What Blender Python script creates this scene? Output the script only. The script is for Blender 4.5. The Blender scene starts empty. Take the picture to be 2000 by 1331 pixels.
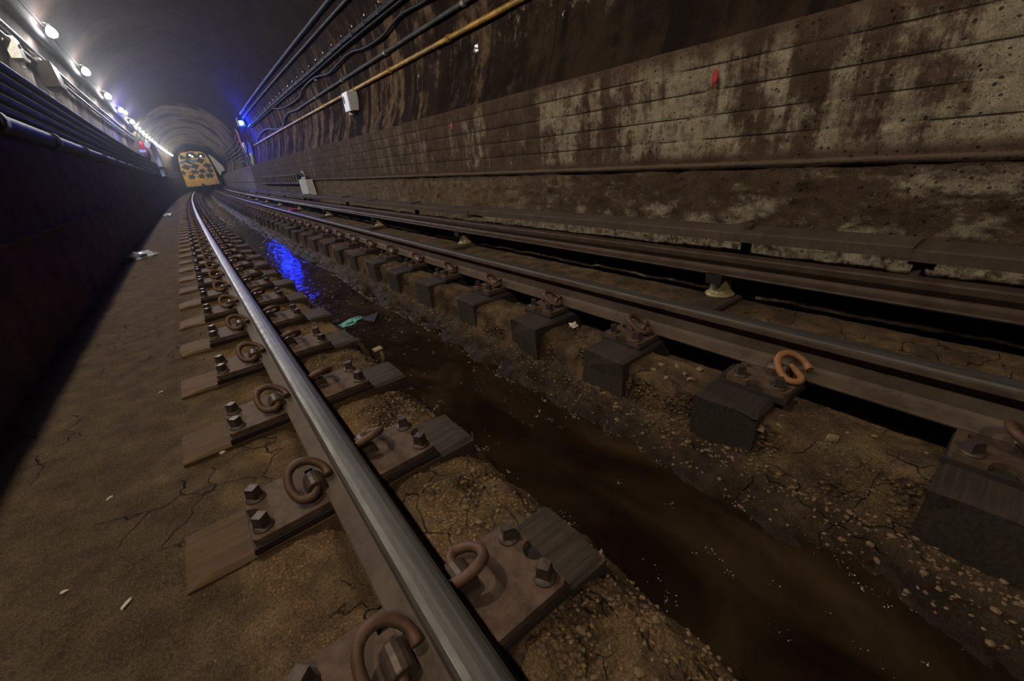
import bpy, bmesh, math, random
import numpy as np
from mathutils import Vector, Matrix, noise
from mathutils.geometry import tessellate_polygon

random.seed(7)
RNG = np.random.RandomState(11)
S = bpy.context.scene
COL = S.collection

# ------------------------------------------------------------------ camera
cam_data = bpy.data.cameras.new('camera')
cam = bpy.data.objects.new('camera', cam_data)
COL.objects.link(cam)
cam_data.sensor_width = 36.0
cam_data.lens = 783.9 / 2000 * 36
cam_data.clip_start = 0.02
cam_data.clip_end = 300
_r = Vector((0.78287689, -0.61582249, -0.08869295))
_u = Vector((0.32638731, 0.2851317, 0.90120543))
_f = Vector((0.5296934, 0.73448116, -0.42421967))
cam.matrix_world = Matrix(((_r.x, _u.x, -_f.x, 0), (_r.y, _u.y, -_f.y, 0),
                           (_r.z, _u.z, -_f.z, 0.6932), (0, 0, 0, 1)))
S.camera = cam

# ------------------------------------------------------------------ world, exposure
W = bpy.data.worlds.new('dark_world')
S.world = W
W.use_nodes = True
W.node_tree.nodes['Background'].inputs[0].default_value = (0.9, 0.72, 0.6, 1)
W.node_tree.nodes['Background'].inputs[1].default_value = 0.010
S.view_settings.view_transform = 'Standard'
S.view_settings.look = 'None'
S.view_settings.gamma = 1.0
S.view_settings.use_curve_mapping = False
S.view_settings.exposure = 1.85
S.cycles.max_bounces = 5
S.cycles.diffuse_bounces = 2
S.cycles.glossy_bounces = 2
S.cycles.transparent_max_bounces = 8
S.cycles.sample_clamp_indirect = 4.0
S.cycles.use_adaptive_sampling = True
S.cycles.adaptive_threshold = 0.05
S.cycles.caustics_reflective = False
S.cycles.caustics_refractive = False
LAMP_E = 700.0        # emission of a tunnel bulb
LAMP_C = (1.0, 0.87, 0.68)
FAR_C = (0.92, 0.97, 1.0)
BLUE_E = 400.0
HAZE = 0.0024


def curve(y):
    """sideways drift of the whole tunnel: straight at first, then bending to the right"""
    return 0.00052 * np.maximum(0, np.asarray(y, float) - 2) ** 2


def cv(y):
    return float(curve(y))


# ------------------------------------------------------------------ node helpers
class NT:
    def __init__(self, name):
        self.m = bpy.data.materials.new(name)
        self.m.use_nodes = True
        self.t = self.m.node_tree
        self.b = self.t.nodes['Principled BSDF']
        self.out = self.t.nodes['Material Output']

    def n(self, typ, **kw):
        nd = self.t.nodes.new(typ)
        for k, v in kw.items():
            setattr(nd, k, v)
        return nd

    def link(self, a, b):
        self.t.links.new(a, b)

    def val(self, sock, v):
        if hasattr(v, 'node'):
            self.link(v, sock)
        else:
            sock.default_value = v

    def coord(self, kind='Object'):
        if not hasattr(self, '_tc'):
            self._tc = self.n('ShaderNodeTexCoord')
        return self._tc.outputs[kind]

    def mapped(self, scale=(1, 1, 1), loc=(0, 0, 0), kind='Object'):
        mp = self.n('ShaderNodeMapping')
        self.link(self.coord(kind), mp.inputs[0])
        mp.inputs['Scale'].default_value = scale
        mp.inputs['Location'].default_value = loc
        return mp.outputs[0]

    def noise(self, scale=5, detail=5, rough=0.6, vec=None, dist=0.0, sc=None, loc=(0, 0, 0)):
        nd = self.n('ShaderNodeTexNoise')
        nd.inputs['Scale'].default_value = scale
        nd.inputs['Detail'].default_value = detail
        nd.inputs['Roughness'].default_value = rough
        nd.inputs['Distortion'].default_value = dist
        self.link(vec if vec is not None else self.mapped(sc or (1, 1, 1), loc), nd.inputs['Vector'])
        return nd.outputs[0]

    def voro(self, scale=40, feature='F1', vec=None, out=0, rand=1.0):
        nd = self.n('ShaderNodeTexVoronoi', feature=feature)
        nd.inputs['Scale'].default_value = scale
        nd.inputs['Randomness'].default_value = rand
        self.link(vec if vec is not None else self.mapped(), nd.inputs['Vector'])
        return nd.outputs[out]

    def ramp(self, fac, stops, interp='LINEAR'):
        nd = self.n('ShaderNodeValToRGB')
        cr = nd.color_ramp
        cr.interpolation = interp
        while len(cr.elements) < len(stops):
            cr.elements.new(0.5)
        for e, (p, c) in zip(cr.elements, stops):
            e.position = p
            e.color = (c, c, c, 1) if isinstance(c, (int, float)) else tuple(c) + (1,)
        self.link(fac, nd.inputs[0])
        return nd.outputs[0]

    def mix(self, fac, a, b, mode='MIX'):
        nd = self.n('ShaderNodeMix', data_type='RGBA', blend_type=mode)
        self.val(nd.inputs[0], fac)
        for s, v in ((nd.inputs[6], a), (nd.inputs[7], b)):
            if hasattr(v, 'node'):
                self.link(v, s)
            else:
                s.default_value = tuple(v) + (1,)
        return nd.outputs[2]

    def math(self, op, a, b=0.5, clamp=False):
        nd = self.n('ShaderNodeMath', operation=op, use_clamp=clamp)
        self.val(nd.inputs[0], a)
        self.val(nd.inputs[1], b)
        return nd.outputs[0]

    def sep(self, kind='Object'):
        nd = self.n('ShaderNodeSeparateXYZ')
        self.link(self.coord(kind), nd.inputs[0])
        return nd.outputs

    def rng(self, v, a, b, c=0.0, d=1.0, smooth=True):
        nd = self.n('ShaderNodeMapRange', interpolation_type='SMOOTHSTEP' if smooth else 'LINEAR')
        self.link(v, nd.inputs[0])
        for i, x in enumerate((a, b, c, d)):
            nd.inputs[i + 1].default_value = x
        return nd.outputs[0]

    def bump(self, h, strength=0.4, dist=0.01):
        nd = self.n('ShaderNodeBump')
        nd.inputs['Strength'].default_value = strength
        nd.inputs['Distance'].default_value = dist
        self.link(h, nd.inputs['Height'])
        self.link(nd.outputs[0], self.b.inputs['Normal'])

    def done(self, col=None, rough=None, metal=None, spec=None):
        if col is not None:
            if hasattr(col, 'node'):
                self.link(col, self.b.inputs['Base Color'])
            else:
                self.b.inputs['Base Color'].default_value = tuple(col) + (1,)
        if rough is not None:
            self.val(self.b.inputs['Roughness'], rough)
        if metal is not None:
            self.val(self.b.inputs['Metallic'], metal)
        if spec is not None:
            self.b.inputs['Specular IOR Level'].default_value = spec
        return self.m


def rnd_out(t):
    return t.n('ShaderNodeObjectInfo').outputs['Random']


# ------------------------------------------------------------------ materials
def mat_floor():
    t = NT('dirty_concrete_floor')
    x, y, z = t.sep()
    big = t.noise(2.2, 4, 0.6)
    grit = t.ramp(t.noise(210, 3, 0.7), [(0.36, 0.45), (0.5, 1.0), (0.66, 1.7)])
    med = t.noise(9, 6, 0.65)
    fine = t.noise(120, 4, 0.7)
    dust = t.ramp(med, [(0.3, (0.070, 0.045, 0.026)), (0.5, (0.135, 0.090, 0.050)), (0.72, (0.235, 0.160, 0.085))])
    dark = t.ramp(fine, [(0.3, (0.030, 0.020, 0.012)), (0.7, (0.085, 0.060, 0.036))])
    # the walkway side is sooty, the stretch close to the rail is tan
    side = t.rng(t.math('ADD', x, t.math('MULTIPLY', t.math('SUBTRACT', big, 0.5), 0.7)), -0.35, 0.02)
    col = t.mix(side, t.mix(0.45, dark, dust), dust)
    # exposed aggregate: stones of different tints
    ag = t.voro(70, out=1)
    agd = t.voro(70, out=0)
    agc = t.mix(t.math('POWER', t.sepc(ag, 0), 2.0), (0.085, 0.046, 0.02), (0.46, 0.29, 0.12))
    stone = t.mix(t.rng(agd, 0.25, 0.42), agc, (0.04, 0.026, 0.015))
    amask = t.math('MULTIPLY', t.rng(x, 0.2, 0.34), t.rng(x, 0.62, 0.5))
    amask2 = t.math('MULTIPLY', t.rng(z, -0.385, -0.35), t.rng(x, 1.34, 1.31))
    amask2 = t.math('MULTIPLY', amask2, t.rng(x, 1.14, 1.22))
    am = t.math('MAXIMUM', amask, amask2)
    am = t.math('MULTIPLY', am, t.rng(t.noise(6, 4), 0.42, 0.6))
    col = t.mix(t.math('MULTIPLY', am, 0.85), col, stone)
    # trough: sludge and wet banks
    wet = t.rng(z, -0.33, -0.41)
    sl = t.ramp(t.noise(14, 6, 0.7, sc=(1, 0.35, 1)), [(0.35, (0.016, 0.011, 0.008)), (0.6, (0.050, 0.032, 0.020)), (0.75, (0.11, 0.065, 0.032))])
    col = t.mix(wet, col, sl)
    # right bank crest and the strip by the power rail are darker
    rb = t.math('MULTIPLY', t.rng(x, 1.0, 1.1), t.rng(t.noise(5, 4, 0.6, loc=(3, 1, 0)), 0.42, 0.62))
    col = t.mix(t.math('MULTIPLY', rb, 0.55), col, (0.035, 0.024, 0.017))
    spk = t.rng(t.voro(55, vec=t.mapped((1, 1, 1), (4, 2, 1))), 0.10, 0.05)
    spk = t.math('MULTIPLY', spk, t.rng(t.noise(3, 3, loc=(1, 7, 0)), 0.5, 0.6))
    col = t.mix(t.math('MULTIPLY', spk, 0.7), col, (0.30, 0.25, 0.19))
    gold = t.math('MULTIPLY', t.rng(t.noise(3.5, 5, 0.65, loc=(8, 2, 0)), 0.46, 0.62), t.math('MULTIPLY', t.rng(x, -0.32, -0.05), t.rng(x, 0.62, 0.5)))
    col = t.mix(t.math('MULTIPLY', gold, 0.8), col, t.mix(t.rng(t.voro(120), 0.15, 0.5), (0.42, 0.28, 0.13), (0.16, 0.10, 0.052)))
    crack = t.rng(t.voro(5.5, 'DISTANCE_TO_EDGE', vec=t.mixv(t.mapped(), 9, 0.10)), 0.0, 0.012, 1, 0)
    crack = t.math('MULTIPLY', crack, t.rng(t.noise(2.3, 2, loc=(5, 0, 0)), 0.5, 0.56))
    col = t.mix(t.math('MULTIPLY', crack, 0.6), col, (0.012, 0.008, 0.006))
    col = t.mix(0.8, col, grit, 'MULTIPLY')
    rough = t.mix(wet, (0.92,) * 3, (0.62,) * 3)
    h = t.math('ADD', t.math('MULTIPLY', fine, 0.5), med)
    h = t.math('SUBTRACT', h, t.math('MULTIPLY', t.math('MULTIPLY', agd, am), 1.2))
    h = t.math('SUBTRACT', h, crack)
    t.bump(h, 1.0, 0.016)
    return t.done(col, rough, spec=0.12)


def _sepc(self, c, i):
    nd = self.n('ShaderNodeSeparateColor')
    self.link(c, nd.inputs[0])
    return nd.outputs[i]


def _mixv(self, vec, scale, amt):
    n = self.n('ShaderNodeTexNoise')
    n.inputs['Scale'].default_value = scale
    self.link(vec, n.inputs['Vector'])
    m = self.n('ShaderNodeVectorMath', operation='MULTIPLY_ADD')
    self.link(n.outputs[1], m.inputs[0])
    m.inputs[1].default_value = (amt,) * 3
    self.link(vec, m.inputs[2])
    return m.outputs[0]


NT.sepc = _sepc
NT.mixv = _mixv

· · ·

▸ **Work to complete**:
Write out exactly the lines between the start of the data and the line with "COL = S.collection", including both, but none of the pictures.

▸ **Written response**:
What Blender Python script creates this scene? Output the script only. The script is for Blender 4.5. The Blender scene starts empty. Take the picture to be 2000 by 1331 pixels.
import bpy, bmesh, math, random
import numpy as np
from mathutils import Vector, Matrix, noise
from mathutils.geometry import tessellate_polygon

random.seed(7)
RNG = np.random.RandomState(11)
S = bpy.context.scene
COL = S.collection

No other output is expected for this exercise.